3140. — À M. LE COMTE D’ARGENTAL.
Aux Délices, 22 mars.

Mon cher ange, vous avez raison ; il vaudrait mieux faire des tragédies que des poëmes sur les Malheurs de Lisbonne et sur la Loi naturelle. Ces deux ouvrages sont donc imprimés à Paris, pleins de lacunes et de fautes ridicules, et on est exposé à la criaillerie. Mme de Fontaine a dû vous donner, il y a longtemps, le poëme sur la Loi naturelle. On lui a donné le titre de Religion naturelle[1], à la bonne heure ; mais il fallait l’imprimer plus correct. C’est une faible esquisse que je crayonnai pour le roi de Prusse, il y a près de trois[2] ans, précisément avant la brouillerie. La margrave de Baireuth en a donné des copies, et j’en suis fâché pour plus d’une raison. Que faire ? il faudra le publier, après y avoir mis sagement la dernière main. J’en fais autant de la jérémiade sur Lisbonne. C’est actuellement un poëme de deux cent cinquante vers. Il est raisonné, et je le crois très-raisonnable. Je suis fâché d’attaquer mon ami Pope, mais c’est en l’admirant. Je n’ai peur que d’être trop orthodoxe, parce que cela ne me sied pas ; mais la résignation à l’Être suprême sied toujours bien.

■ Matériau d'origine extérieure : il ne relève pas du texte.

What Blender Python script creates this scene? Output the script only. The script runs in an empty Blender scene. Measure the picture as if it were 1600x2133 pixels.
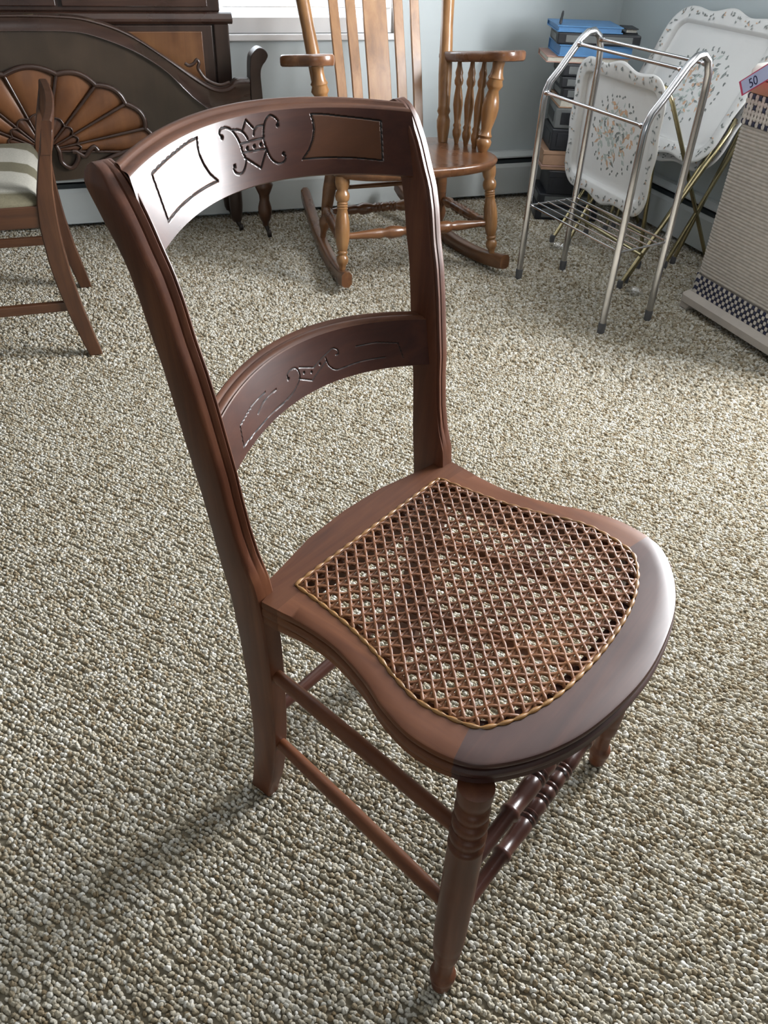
import bpy, bmesh, math, random
import numpy as np
from mathutils import Vector, Matrix

random.seed(7)
rng = np.random.default_rng(11)
S = bpy.context.scene
C = S.collection
PI = math.pi

# ------------------------------------------------------------------ camera
F_PX, CAM_H = 1652.2, 1.0701
PITCH, ROLL, YAW = 0.65625, 0.04567, 0.36882
fw = Vector((math.sin(YAW) * math.cos(PITCH), math.cos(YAW) * math.cos(PITCH), -math.sin(PITCH)))
rt = Vector((math.cos(YAW), -math.sin(YAW), 0))
up = rt.cross(fw)
r2 = math.cos(ROLL) * rt + math.sin(ROLL) * up
u2 = -math.sin(ROLL) * rt + math.cos(ROLL) * up
cd = bpy.data.cameras.new('camera')
cam = bpy.data.objects.new('camera', cd)
C.objects.link(cam)
cam.matrix_world = Matrix(((r2.x, u2.x, -fw.x, 0), (r2.y, u2.y, -fw.y, 0), (r2.z, u2.z, -fw.z, CAM_H), (0, 0, 0, 1)))
cd.sensor_fit = 'HORIZONTAL'
cd.sensor_width = 36
cd.lens = F_PX / 1600 * 36
cd.clip_start = 0.02
S.camera = cam

# ------------------------------------------------------------------ room sizes, world, daylight, exposure
XL, XR, YF, YB, ZC = -4.2, 2.31, -3.4, 3.43, 2.4
WB = (0.30, 1.28, 0.655, 1.95)       # back window: x0 x1 z0 z1
WR = (0.88, 1.98, 0.655, 1.78)        # right window: y0 y1 z0 z1
WF = (-2.3, -0.5, 0.8, 1.95)          # window behind the photographer: x0 x1 z0 z1
S.cycles.adaptive_threshold = 0.06
S.cycles.max_bounces = 5
S.cycles.diffuse_bounces = 3
S.cycles.glossy_bounces = 3
S.cycles.caustics_reflective = False
S.cycles.caustics_refractive = False
S.view_settings.view_transform = 'Standard'
S.view_settings.look = 'None'
S.view_settings.gamma = 1
S.view_settings.use_curve_mapping = False
S.view_settings.exposure = -0.10
world = bpy.data.worlds.new('sky')
S.world = world
world.use_nodes = True
world.node_tree.nodes['Background'].inputs[0].default_value = (0.80, 0.90, 1.0, 1)
world.node_tree.nodes['Background'].inputs[1].default_value = 2.0


def area(name, loc, target, sx, sy, power, col):
    l = bpy.data.lights.new(name, 'AREA')
    l.shape = 'RECTANGLE'
    l.size, l.size_y, l.energy, l.color = sx, sy, power, col
    o = bpy.data.objects.new(name, l)
    C.objects.link(o)
    o.location = loc
    o.rotation_euler = (Vector(target) - Vector(loc)).to_track_quat('-Z', 'Z').to_euler()
    return o


# daylight standing just outside each window opening
area('daylight_right', (XR + 0.22, (WR[0] + WR[1]) / 2, (WR[2] + WR[3]) / 2), (0, (WR[0] + WR[1]) / 2, (WR[2] + WR[3]) / 2), WR[1] - WR[0] + 0.1, WR[3] - WR[2] + 0.1, 350, (0.97, 0.98, 1.0))
area('daylight_back', ((WB[0] + WB[1]) / 2, YB + 0.22, (WB[2] + WB[3]) / 2), ((WB[0] + WB[1]) / 2, 0, (WB[2] + WB[3]) / 2), WB[1] - WB[0] + 0.1, WB[3] - WB[2] + 0.1, 20, (0.88, 0.94, 1.0))

area('daylight_front', ((WF[0] + WF[1]) / 2, YF - 0.22, (WF[2] + WF[3]) / 2), ((WF[0] + WF[1]) / 2, 0, (WF[2] + WF[3]) / 2), WF[1] - WF[0] + 0.1, WF[3] - WF[2] + 0.1, 22, (1.0, 0.97, 0.92))


# ------------------------------------------------------------------ materials
def newmat(name):
    m = bpy.data.materials.new(name)
    m.use_nodes = True
    nt = m.node_tree
    return m, nt, nt.nodes['Principled BSDF']


def ramp(nt, stops):
    r = nt.nodes.new('ShaderNodeValToRGB')
    e = r.color_ramp.elements
    while len(e) < len(stops):
        e.new(0.5)
    for k, (pos, col) in enumerate(stops):
        e[k].position = pos
        e[k].color = (*col, 1)
    return r


def coords(nt, scale, kind='Object'):
    tc = nt.nodes.new('ShaderNodeTexCoord')
    mp = nt.nodes.new('ShaderNodeMapping')
    mp.inputs['Scale'].default_value = scale
    nt.links.new(tc.outputs[kind], mp.inputs['Vector'])
    return mp


def noise(nt, vec, scale, detail=5, rough=0.6, dist=0.0):
    n = nt.nodes.new('ShaderNodeTexNoise')
    n.inputs['Scale'].default_value = scale
    n.inputs['Detail'].default_value = detail
    n.inputs['Roughness'].default_value = rough
    n.inputs['Distortion'].default_value = dist
    nt.links.new(vec.outputs[0], n.inputs['Vector'])
    return n


def bump(nt, b, src, strength, dist):
    bp = nt.nodes.new('ShaderNodeBump')
    bp.inputs['Strength'].default_value = strength
    bp.inputs['Distance'].default_value = dist
    nt.links.new(src, bp.inputs['Height'])
    nt.links.new(bp.outputs[0], b.inputs['Normal'])


def wood(name, dark, mid, light, rough=0.35, axis='z', coat=0.0, blotch=0.35, fine=1.0, spec=0.5):
    m, nt, b = newmat(name)
    sc = {'x': (3, 42, 42), 'y': (42, 3, 42), 'z': (42, 42, 3)}[axis]
    mp = coords(nt, tuple(v * fine for v in sc))
    n1 = noise(nt, mp, 1.0, 6, 0.65, 0.6)
    mp2 = coords(nt, (9, 9, 9))
    n2 = noise(nt, mp2, 1.0, 3, 0.5)
    mix = nt.nodes.new('ShaderNodeMix')
    mix.data_type = 'FLOAT'
    mix.inputs[0].default_value = blotch
    nt.links.new(n1.outputs['Fac'], mix.inputs[2])
    nt.links.new(n2.outputs['Fac'], mix.inputs[3])
    r = ramp(nt, [(0.30, dark), (0.5, mid), (0.70, light)])
    nt.links.new(mix.outputs[0], r.inputs[0])
    nt.links.new(r.outputs[0], b.inputs['Base Color'])
    rr = nt.nodes.new('ShaderNodeMapRange')
    rr.inputs['To Min'].default_value = rough * 0.75
    rr.inputs['To Max'].default_value = rough * 1.3
    nt.links.new(n2.outputs['Fac'], rr.inputs['Value'])
    nt.links.new(rr.outputs[0], b.inputs['Roughness'])
    b.inputs['Coat Weight'].default_value = coat
    b.inputs['Specular IOR Level'].default_value = spec
    b.inputs['Coat Roughness'].default_value = 0.25
    bump(nt, b, n1.outputs['Fac'], 0.12, 0.0006)
    return m


def plain(name, col, rough=0.5, metal=0.0, var=0.08, scale=30, bmp=0.0, spec=0.5):
    m, nt, b = newmat(name)
    mp = coords(nt, (1, 1, 1))
    n = noise(nt, mp, scale, 4)
    lo = tuple(max(0, c * (1 - var)) for c in col)
    hi = tuple(min(1, c * (1 + var)) for c in col)
    r = ramp(nt, [(0.3, lo), (0.7, hi)])
    nt.links.new(n.outputs['Fac'], r.inputs[0])
    nt.links.new(r.outputs[0], b.inputs['Base Color'])
    b.inputs['Roughness'].default_value = rough
    b.inputs['Metallic'].default_value = metal
    b.inputs['Specular IOR Level'].default_value = spec
    if bmp:
        bump(nt, b, n.outputs['Fac'], bmp, 0.002)
    return m


M = {}
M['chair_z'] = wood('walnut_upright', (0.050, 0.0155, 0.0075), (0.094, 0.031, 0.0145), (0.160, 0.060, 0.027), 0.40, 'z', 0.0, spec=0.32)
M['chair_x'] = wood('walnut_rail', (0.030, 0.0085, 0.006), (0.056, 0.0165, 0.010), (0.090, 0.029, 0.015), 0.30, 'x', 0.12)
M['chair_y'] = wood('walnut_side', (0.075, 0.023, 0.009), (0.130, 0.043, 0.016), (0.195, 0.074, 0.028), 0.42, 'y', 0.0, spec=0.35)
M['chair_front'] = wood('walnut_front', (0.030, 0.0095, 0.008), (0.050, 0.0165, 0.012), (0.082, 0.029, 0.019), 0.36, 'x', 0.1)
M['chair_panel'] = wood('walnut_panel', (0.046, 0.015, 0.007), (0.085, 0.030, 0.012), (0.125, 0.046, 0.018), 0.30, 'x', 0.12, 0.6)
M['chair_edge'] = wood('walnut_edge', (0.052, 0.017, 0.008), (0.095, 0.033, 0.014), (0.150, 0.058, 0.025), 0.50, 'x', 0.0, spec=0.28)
M['groove'] = plain('groove_dirt', (0.010, 0.005, 0.004), 0.7)
M['cane'] = wood('cane', (0.075, 0.024, 0.007), (0.150, 0.052, 0.016), (0.250, 0.100, 0.034), 0.44, 'x', 0.0, 0.7, 2.0, spec=0.36)
M['binding'] = wood('binding_cane', (0.15, 0.065, 0.018), (0.27, 0.13, 0.035), (0.38, 0.20, 0.065), 0.4, 'y', 0.1, 0.6, 2.0)
M['oak'] = wood('golden_oak', (0.1320, 0.0581, 0.0194), (0.2376, 0.1144, 0.0405), (0.3344, 0.1760, 0.0704), 0.30, 'z', 0.3, 0.3, 0.7)
M['oak_y'] = wood('golden_oak_arm', (0.075, 0.028, 0.012), (0.135, 0.055, 0.022), (0.21, 0.095, 0.038), 0.28, 'y', 0.4, 0.3, 0.7)
M['oak_x'] = wood('golden_oak_cross', (0.085, 0.033, 0.014), (0.16, 0.066, 0.026), (0.24, 0.11, 0.043), 0.28, 'x', 0.4, 0.3, 0.7)
M['mahog'] = wood('mahogany', (0.0324, 0.0115, 0.0058), (0.0648, 0.0245, 0.0108), (0.1044, 0.0432, 0.0187), 0.33, 'z', 0.25, 0.3)
M['mahog_y'] = wood('mahogany_rail', (0.0360, 0.0130, 0.0065), (0.0756, 0.0288, 0.0122), (0.1152, 0.0475, 0.0202), 0.33, 'x', 0.25, 0.3)
M['dark'] = wood('dark_mahogany', (0.0150, 0.0075, 0.0053), (0.0270, 0.0135, 0.0090), (0.0435, 0.0218, 0.0135), 0.34, 'z', 0.3, 0.4)
M['dark_x'] = wood('dark_mahogany_moulding', (0.0180, 0.0083, 0.0060), (0.0338, 0.0158, 0.0105), (0.0525, 0.0255, 0.0165), 0.28, 'x', 0.4, 0.4)
M['veneer'] = wood('fan_veneer', (0.0663, 0.0242, 0.0086), (0.1248, 0.0468, 0.0148), (0.1833, 0.0741, 0.0242), 0.45, 'z', 0.1, 0.6, 0.6)
M['veneer2'] = wood('case_veneer', (0.0372, 0.0136, 0.0050), (0.0930, 0.0360, 0.0112), (0.1488, 0.0651, 0.0211), 0.36, 'z', 0.25, 0.55, 0.5)
M['veneer3'] = wood('panel_veneer', (0.0216, 0.0144, 0.0086), (0.0331, 0.0216, 0.0130), (0.0475, 0.0302, 0.0180), 0.36, 'z', 0.25, 0.6, 0.5)
M['chrome'] = plain('chrome', (0.56, 0.56, 0.58), 0.16, 1.0, 0.05, 12)
M['brass'] = plain('brass_tube', (0.38, 0.325, 0.19), 0.27, 1.0, 0.12, 9)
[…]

Encore une fois une tragédie vaudrait mieux ; mais le génie poétique est libre et commande ; il faut attendre l’inspiration. J’apprends qu’on a imprimé la Religion naturelle[3] à Mme la duchesse de Gotha, aussi bien que celle au roi de Prusse. Je me vois comme l’âne de Buridan[4].

  1. Colini dit par erreur, dans ses Mémoires, que ce titre fut le seul donné au poëme dont il s’agit, de l’aveu de Voltaire. (Cl.)
  2. Lisez : cinq.
  3. Voyez l’Avertissement sur ce poëme, tome IX.
  4. Voyez, tome IX, les vers 14-17 du chant XII de la Pucelle.